• _Entries with scene source code_

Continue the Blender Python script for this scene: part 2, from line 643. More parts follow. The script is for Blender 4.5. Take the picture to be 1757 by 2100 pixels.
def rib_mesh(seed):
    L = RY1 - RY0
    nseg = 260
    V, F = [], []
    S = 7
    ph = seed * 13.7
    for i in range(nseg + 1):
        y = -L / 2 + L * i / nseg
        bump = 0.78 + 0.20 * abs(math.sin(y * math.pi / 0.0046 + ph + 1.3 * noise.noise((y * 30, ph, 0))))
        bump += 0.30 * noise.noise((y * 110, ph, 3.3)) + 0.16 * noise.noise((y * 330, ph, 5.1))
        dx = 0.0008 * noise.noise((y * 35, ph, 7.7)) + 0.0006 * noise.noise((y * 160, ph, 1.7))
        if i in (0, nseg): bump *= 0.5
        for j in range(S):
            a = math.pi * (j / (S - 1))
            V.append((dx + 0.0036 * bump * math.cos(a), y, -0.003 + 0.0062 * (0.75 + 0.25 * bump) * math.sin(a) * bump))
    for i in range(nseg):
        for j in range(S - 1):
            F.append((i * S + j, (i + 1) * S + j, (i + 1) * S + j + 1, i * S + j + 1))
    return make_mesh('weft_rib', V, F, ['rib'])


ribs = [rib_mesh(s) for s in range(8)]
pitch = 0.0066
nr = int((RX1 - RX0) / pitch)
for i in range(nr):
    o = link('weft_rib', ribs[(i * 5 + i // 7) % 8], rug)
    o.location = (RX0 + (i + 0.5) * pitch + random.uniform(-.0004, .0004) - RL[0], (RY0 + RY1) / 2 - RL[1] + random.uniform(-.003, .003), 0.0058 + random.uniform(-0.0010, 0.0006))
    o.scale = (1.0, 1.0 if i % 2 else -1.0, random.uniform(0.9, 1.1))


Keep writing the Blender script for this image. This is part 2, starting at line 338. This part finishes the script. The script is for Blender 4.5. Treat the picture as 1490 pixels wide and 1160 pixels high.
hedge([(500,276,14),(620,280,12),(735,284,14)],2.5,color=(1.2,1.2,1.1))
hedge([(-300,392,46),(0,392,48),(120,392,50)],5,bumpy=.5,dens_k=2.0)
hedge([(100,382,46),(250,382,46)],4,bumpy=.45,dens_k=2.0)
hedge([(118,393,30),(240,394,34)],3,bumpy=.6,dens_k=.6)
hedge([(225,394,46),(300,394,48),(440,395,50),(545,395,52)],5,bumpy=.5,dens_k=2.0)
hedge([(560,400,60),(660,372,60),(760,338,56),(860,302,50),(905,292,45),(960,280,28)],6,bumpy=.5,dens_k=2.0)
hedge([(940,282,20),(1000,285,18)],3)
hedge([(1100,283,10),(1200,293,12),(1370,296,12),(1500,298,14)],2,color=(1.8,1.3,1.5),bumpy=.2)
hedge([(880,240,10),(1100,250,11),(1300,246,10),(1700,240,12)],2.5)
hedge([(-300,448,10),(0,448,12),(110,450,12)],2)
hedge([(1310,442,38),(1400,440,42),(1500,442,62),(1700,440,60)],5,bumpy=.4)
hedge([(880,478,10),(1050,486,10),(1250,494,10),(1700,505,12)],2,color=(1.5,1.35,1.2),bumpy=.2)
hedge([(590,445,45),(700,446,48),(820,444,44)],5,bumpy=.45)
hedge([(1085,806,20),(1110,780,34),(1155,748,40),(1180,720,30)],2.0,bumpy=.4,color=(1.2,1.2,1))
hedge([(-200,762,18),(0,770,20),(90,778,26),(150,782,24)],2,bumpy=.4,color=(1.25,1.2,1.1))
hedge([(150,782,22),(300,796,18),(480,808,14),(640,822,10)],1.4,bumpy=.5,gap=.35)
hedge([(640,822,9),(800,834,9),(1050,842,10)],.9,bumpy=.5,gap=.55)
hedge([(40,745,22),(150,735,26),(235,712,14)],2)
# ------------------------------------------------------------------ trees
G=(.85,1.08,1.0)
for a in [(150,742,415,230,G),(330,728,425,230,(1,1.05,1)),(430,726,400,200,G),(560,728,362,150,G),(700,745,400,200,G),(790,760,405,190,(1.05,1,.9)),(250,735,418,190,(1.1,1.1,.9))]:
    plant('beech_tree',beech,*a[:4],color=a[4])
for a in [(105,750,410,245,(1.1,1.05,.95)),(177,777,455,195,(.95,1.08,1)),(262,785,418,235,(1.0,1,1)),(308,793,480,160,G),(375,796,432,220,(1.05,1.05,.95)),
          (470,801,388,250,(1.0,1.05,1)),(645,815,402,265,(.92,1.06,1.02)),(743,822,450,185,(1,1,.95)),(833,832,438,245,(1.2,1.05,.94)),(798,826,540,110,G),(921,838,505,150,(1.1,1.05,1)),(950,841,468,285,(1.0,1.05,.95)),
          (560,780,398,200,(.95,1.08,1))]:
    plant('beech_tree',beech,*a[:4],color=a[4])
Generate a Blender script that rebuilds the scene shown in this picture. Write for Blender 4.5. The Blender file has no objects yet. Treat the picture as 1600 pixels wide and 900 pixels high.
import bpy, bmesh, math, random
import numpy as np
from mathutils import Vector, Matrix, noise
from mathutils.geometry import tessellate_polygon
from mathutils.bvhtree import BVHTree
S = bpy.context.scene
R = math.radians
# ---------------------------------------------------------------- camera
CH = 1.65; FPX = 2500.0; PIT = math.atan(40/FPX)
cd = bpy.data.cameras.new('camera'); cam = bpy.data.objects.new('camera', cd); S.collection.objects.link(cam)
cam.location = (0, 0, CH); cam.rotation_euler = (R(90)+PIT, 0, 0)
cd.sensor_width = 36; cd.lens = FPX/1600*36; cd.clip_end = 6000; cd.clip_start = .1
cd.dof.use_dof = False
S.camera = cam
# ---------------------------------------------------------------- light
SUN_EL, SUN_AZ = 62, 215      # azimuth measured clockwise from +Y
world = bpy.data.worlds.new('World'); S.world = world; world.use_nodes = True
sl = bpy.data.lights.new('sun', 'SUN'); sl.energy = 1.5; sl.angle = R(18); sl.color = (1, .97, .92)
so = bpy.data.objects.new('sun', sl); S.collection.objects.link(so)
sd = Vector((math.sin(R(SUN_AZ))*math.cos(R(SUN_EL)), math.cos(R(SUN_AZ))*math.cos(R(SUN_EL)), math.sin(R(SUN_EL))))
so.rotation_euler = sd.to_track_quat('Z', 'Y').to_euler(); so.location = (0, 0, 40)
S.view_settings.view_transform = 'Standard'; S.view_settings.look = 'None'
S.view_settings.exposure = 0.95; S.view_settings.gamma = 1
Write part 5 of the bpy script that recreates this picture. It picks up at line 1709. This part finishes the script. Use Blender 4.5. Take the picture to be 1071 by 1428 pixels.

• _PROBLEM STATEMENT_
Copy every line of the listing where the word "part" appears.

• _FINAL RESULT_
Continue the Blender Python script for this scene: part 2, from line 643. More parts follow. The script is for Blender 4.5. Take the picture to be 1757 by 2100 pixels.
Keep writing the Blender script for this image. This is part 2, starting at line 338. This part finishes the script. The script is for Blender 4.5. Treat the picture as 1490 pixels wide and 1160 pixels high.
Write part 5 of the bpy script that recreates this picture. It picks up at line 1709. This part finishes the script. Use Blender 4.5. Take the picture to be 1071 by 1428 pixels.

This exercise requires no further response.